>> START COLLECTED DATA

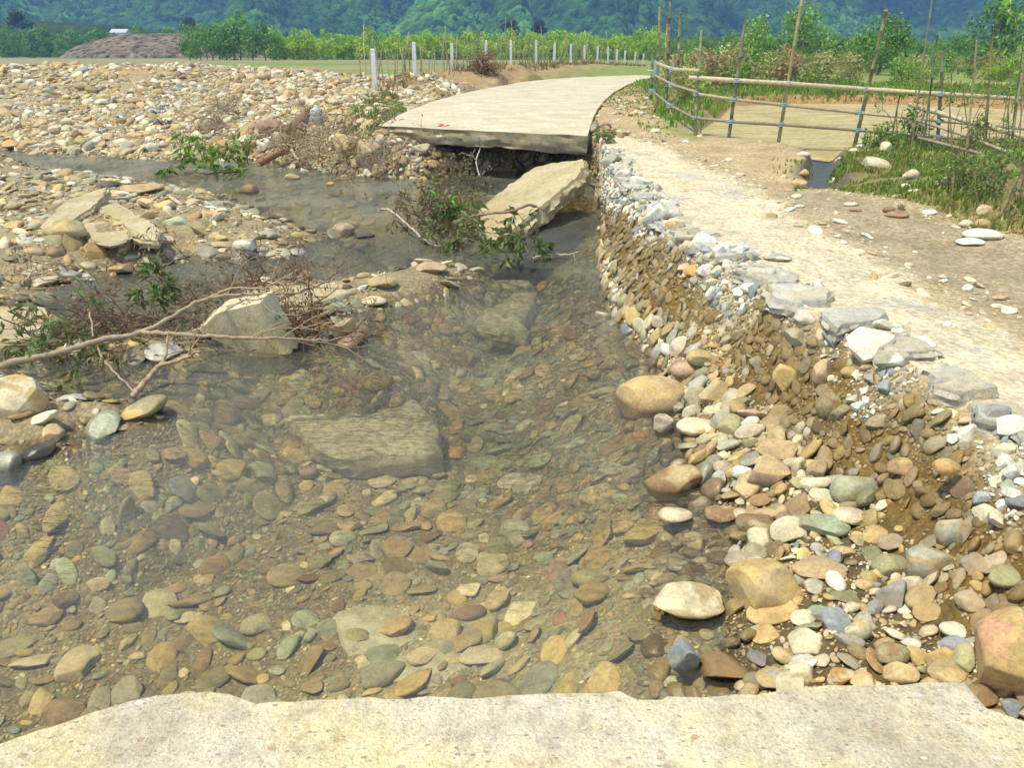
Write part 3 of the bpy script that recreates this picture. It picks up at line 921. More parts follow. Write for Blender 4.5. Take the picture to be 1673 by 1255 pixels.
def px_slab(pxs, z, thick, seed, label, mat='concrete', tiltx=0, tilty=0, name="concrete_slab", cat="concrete slab", **kw):
    if z is None:
        z = -.3
        for _ in range(4):
            c_ = np.mean([P(a, b, z) for a, b in pxs], 0); pq = np.array([P(a, b, z) for a, b in pxs]); z = float(H(pq[:, 0], pq[:, 1]).mean()) + .0
    pts = [P(a, b, z) for a, b in pxs]; cen = np.mean(pts, 0)
    pts = [np.array((p[0], p[1], p[2] + (p[0] - cen[0]) * tiltx + (p[1] - cen[1]) * tilty)) for p in pts]
    o = slab(name, pts, thick, M[mat], seed=seed, **kw)
    return tag(o, label, cat)
kw = dict(rough_top=.012, rough_edge=.04, edge_jit=.05, nseg=.05, rings=16)
px_slab([(640, 500), (690, 462), (868, 455), (872, 470), (856, 548), (720, 528)], None, .16, 21, "sunken square concrete slab below the leafy brush, one sharp corner towards the bank", 'sunk', **kw)
px_slab([(440, 668), (500, 628), (640, 622), (715, 680), (722, 732), (560, 742)], None, .22, 22, "large sunken pale slab in the middle of the pool", 'sunk', **kw)
px_slab([(540, 1010), (600, 965), (650, 950), (700, 990), (735, 1030), (640, 1075), (560, 1085)], None, .10, 23, "sunken pale green slab lying before the near road slab", 'sunk', **kw)
px_slab([(600, 1110), (640, 1080), (720, 1040), (790, 1075), (800, 1110), (700, 1130)], None, .12, 24, "sunken brown slab tucked under the near road slab edge", 'sunk', **kw)
px_slab([(0, 500), (60, 500), (92, 518), (80, 540), (30, 556), (-60, 552), (-70, 510)], .09, .16, 25, "flat yellowish rock slab at the edge of the gravel bar by the brush pile", name="rock_slab", cat="rock", **kw)
px_slab([(378, 492), (410, 474), (480, 466), (560, 460), (585, 472), (540, 488), (500, 504), (450, 502)], .12, .14, 26, "long flat ochre rock slab behind the wedge of concrete", name="rock_slab", cat="rock", **kw)
px_slab([(165, 343), (190, 336), (262, 372), (255, 384), (225, 384)], .34, .12, 27, "narrow pale concrete slab lying between stones on the gravel bar", tilty=.05, **kw)
px_slab([(38, 372), (120, 330), (180, 318), (172, 332), (110, 356), (60, 380)], .36, .14, 28, "long mossy concrete slab with a dark broken side on the gravel bar", tilty=.10, **kw)
px_slab([(120, 378), (150, 355), (205, 372), (215, 388), (180, 398)], .28, .05, 29, "thin grey slab half buried beside the ochre boulder", **kw)

# ------------------------------------------------------------------ stones
C_ = dict(rosy=(.52, .30, .17), tan=(.40, .31, .165), ochre=(.44, .33, .14), cream=(.58, .51, .35), grey=(.35, .34, .26), slate=(.25, .28, .28), olive=(.29, .27, .15), brown=(.27, .18, .09),
          pink=(.42, .31, .20), purple=(.28, .20, .16), orange=(.52, .30, .10), white=(.60, .59, .50), green=(.31, .34, .23), dark=(.10, .09, .07), rust=(.34, .20, .11))
WORD = dict(rosy='rosy', tan='tan', ochre='ochre yellow', cream='cream', grey='grey', slate='slate blue', olive='olive', brown='brown', pink='pinkish', purple='purplish', orange='orange',
            white='whitish', green='grey green', dark='blackish', rust='rust red')
def jitcol(name, r, amt=.12, wet=0.0):
    c = np.array(C_[name]) * (1 + r.normal(0, amt)) * (1 + r.normal(0, .02, 3))
    return np.append(np.clip(c, .03, .85) * (1 - .45 * wet), wet)

def rock_object(name, pos, ax, col, level=3, kind='round', nrm=(0, 0, 1), yaw=0., tilt=0., tdir=0., seed=0, parent=None, shape=None, two=None, patch=None):
    r = np.random.default_rng(seed + 1000)
    V = shape if shape is not None else rock_shape(level, r, 7 if kind == 'round' else 16, .62 if kind == 'round' else .40, .94 if kind == 'round' else .82, .05)
    V = V * np.array(ax)
    m = rot_from(np.array(nrm, float), yaw, tilt, tdir)
    V = V @ m.T
    Vw = V + np.array(pos)
    c = np.tile(np.asarray(col, float), (len(V), 1))
    if len(col) == 3: c = np.hstack([c, np.zeros((len(c), 1))])
    if two is not None:
        f = sstep(-.1, .25, fbm(V[:, 0] / ax[0] * 1.6 + seed, V[:, 1] / ax[0] * 1.6 + V[:, 2] / ax[0] * 2, seed, 3))[:, None]
        c[:, :3] = c[:, :3] * (1 - f) + np.array(two)[None] * f
    # wet foot where the stone stands in water
    wet = sstep(.035, .005, Vw[:, 2]) * (Vw[:, 2] > -.5)
    if pos[2] < .5 and (seg_dist(np.array([pos[0]]), np.array([pos[1]]), WL)[0] < .5 or H(np.array([pos[0]]), np.array([pos[1]]))[0] < .05):
        c[:, 3] = np.maximum(c[:, 3], wet * .8); c[:, :3] *= (1 - .45 * wet[:, None])
    lv = ICO[level][1]
    me = make_mesh(name, V, [lv], c, True, [M['stone']])
    if kind != 'round': me.set_sharp_from_angle(angle=R(32))
    o = bpy.data.objects.new(name, me); COL.objects.link(o); o.location = pos
    return o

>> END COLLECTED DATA

> [EXERCISE PROMPT] Take the listing above and print it exactly, apart from the pictures.

> [EXERCISE ANSWER]
Write part 3 of the bpy script that recreates this picture. It picks up at line 921. More parts follow. Write for Blender 4.5. Take the picture to be 1673 by 1255 pixels.
def px_slab(pxs, z, thick, seed, label, mat='concrete', tiltx=0, tilty=0, name="concrete_slab", cat="concrete slab", **kw):
    if z is None:
        z = -.3
        for _ in range(4):
            c_ = np.mean([P(a, b, z) for a, b in pxs], 0); pq = np.array([P(a, b, z) for a, b in pxs]); z = float(H(pq[:, 0], pq[:, 1]).mean()) + .0
    pts = [P(a, b, z) for a, b in pxs]; cen = np.mean(pts, 0)
    pts = [np.array((p[0], p[1], p[2] + (p[0] - cen[0]) * tiltx + (p[1] - cen[1]) * tilty)) for p in pts]
    o = slab(name, pts, thick, M[mat], seed=seed, **kw)
    return tag(o, label, cat)
kw = dict(rough_top=.012, rough_edge=.04, edge_jit=.05, nseg=.05, rings=16)
px_slab([(640, 500), (690, 462), (868, 455), (872, 470), (856, 548), (720, 528)], None, .16, 21, "sunken square concrete slab below the leafy brush, one sharp corner towards the bank", 'sunk', **kw)
px_slab([(440, 668), (500, 628), (640, 622), (715, 680), (722, 732), (560, 742)], None, .22, 22, "large sunken pale slab in the middle of the pool", 'sunk', **kw)
px_slab([(540, 1010), (600, 965), (650, 950), (700, 990), (735, 1030), (640, 1075), (560, 1085)], None, .10, 23, "sunken pale green slab lying before the near road slab", 'sunk', **kw)
px_slab([(600, 1110), (640, 1080), (720, 1040), (790, 1075), (800, 1110), (700, 1130)], None, .12, 24, "sunken brown slab tucked under the near road slab edge", 'sunk', **kw)
px_slab([(0, 500), (60, 500), (92, 518), (80, 540), (30, 556), (-60, 552), (-70, 510)], .09, .16, 25, "flat yellowish rock slab at the edge of the gravel bar by the brush pile", name="rock_slab", cat="rock", **kw)
px_slab([(378, 492), (410, 474), (480, 466), (560, 460), (585, 472), (540, 488), (500, 504), (450, 502)], .12, .14, 26, "long flat ochre rock slab behind the wedge of concrete", name="rock_slab", cat="rock", **kw)
px_slab([(165, 343), (190, 336), (262, 372), (255, 384), (225, 384)], .34, .12, 27, "narrow pale concrete slab lying between stones on the gravel bar", tilty=.05, **kw)
px_slab([(38, 372), (120, 330), (180, 318), (172, 332), (110, 356), (60, 380)], .36, .14, 28, "long mossy concrete slab with a dark broken side on the gravel bar", tilty=.10, **kw)
px_slab([(120, 378), (150, 355), (205, 372), (215, 388), (180, 398)], .28, .05, 29, "thin grey slab half buried beside the ochre boulder", **kw)

# ------------------------------------------------------------------ stones
C_ = dict(rosy=(.52, .30, .17), tan=(.40, .31, .165), ochre=(.44, .33, .14), cream=(.58, .51, .35), grey=(.35, .34, .26), slate=(.25, .28, .28), olive=(.29, .27, .15), brown=(.27, .18, .09),
          pink=(.42, .31, .20), purple=(.28, .20, .16), orange=(.52, .30, .10), white=(.60, .59, .50), green=(.31, .34, .23), dark=(.10, .09, .07), rust=(.34, .20, .11))
WORD = dict(rosy='rosy', tan='tan', ochre='ochre yellow', cream='cream', grey='grey', slate='slate blue', olive='olive', brown='brown', pink='pinkish', purple='purplish', orange='orange',
            white='whitish', green='grey green', dark='blackish', rust='rust red')
def jitcol(name, r, amt=.12, wet=0.0):
    c = np.array(C_[name]) * (1 + r.normal(0, amt)) * (1 + r.normal(0, .02, 3))
    return np.append(np.clip(c, .03, .85) * (1 - .45 * wet), wet)

def rock_object(name, pos, ax, col, level=3, kind='round', nrm=(0, 0, 1), yaw=0., tilt=0., tdir=0., seed=0, parent=None, shape=None, two=None, patch=None):
    r = np.random.default_rng(seed + 1000)
    V = shape if shape is not None else rock_shape(level, r, 7 if kind == 'round' else 16, .62 if kind == 'round' else .40, .94 if kind == 'round' else .82, .05)
    V = V * np.array(ax)
    m = rot_from(np.array(nrm, float), yaw, tilt, tdir)
    V = V @ m.T
    Vw = V + np.array(pos)
    c = np.tile(np.asarray(col, float), (len(V), 1))
    if len(col) == 3: c = np.hstack([c, np.zeros((len(c), 1))])
    if two is not None:
        f = sstep(-.1, .25, fbm(V[:, 0] / ax[0] * 1.6 + seed, V[:, 1] / ax[0] * 1.6 + V[:, 2] / ax[0] * 2, seed, 3))[:, None]
        c[:, :3] = c[:, :3] * (1 - f) + np.array(two)[None] * f
    # wet foot where the stone stands in water
    wet = sstep(.035, .005, Vw[:, 2]) * (Vw[:, 2] > -.5)
    if pos[2] < .5 and (seg_dist(np.array([pos[0]]), np.array([pos[1]]), WL)[0] < .5 or H(np.array([pos[0]]), np.array([pos[1]]))[0] < .05):
        c[:, 3] = np.maximum(c[:, 3], wet * .8); c[:, :3] *= (1 - .45 * wet[:, None])
    lv = ICO[level][1]
    me = make_mesh(name, V, [lv], c, True, [M['stone']])
    if kind != 'round': me.set_sharp_from_angle(angle=R(32))
    o = bpy.data.objects.new(name, me); COL.objects.link(o); o.location = pos
    return o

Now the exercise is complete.